TOKYO -- Confidence among large Japanese manufacturers improved in the first quarter, a Bank of Japan (BoJ) survey showed Monday, offering up cautious optimism from the country's top firms.
The results marked the first improvement in three quarters with companies expecting a pick-up in sales and profits. But they were cautious in their capital spending plans and the figures remained in negative territory, meaning a majority of surveyed firms are pessimistic about the future.
"Sentiment is getting better broadly, but the improvement isn't as strong as expected," Hideki Matsumura, senior economist at Japan Research Institute, told Dow Jones Newswires.
"Exports need to increase and push up capital investment. Although domestic demand appears solid, the rest will depend on how quickly external demand recovers."
The latest BoJ Tankan survey showed sentiment at minus eight for big firms between January and March from minus 12 three months earlier.
The figures represent the percentage of firms saying business conditions are good minus those saying they are bad and are a key measure used by the BoJ in formulating monetary policy.
The poll comes days after official figures showed Japan's factory output slowed in February, highlighting the weak state of the world's third-largest economy and underscoring the size of the government's task in sparking sustained growth.
The BoJ holds a policy meeting this week as its new governor, Haruhiko Kuroda, talks up his plans to stoke the economy and reverse years of falling prices.

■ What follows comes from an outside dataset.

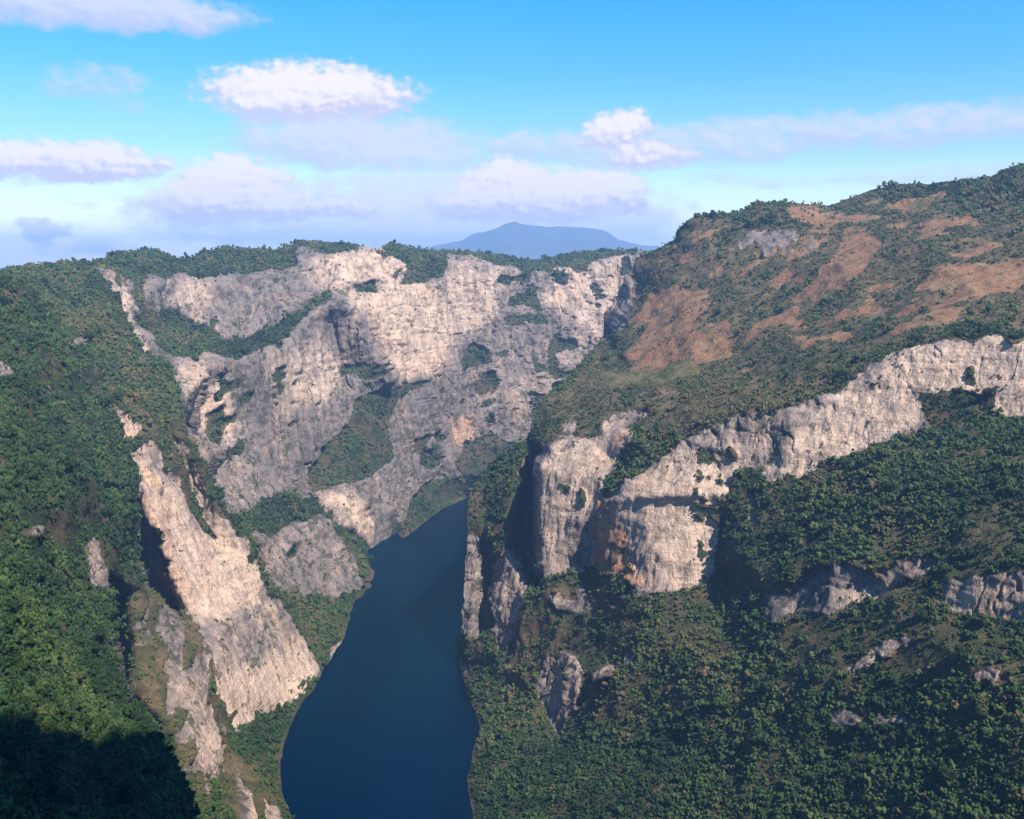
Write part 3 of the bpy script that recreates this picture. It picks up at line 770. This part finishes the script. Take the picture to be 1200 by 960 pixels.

His vow to beat deflation, a mantra led by his boss Prime Minister Shinzo Abe, has stoked speculation that the BoJ will launch a new wave of aggressive policy measures that tend to weaken the yen, helping the country's exporters.
Japan's overall economic picture remains unsteady, but the nation squeaked out of recession in the last quarter of 2012, offering up some hope for a sustained recovery.

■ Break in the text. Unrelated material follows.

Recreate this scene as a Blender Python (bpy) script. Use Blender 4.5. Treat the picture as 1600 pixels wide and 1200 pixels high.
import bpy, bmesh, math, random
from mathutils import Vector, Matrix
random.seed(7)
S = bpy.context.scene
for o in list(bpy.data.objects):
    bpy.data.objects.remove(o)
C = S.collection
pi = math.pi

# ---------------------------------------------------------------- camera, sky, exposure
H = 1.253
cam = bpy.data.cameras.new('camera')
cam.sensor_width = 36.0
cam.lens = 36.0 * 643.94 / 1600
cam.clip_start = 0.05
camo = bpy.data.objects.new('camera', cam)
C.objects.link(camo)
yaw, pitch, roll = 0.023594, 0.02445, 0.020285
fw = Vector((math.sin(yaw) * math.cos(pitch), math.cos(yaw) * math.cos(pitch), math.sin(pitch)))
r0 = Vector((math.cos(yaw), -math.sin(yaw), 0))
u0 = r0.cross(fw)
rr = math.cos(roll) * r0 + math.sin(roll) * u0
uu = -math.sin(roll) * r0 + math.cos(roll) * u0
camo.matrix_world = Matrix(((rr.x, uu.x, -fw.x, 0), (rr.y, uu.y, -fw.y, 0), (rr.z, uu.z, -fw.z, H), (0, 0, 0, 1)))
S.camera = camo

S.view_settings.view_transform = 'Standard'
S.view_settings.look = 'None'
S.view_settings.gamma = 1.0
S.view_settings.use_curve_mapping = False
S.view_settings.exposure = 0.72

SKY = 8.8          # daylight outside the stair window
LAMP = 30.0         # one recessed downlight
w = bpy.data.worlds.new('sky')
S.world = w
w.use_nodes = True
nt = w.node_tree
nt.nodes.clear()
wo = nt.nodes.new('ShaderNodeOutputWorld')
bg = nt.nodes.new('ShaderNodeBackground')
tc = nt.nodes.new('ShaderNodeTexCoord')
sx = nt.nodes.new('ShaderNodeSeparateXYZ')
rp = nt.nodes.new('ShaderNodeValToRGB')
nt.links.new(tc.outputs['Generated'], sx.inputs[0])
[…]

The 0.2% expansion in GDP on an annualized basis in the quarter to December was welcome news for Abe, whose first few months in office have seen renewed optimism over the state of the economy which has suffered growth-sapping deflation for years.
Falling prices are bad for the economy because they encourage consumers to put off spending in the belief goods will be cheaper in the future, softening demand and hurting producers.
Markets have cheered Abe's policies, sending the benchmark Nikkei 225 stock index soaring in the past couple of months, while speculation over further monetary easing measures has helped push down the value of the yen, although Tokyo has faced criticism it was engineering the unit's decline.
Manufacturers have been helped by the weakening in the yen, after the unit hit a record around the 75-level against the dollar in late 2011 and remained strong through most of last year.
The dollar bought 94.29 yen in morning forex trade on Monday.
A strong yen makes Japanese products less competitive overseas and shrinks the yen value of repatriated foreign income.
In 2012, Japan's factory production weakened slightly after a decline in 2011 when industry was hammered by the quake-tsunami disaster and Fukushima nuclear crisis.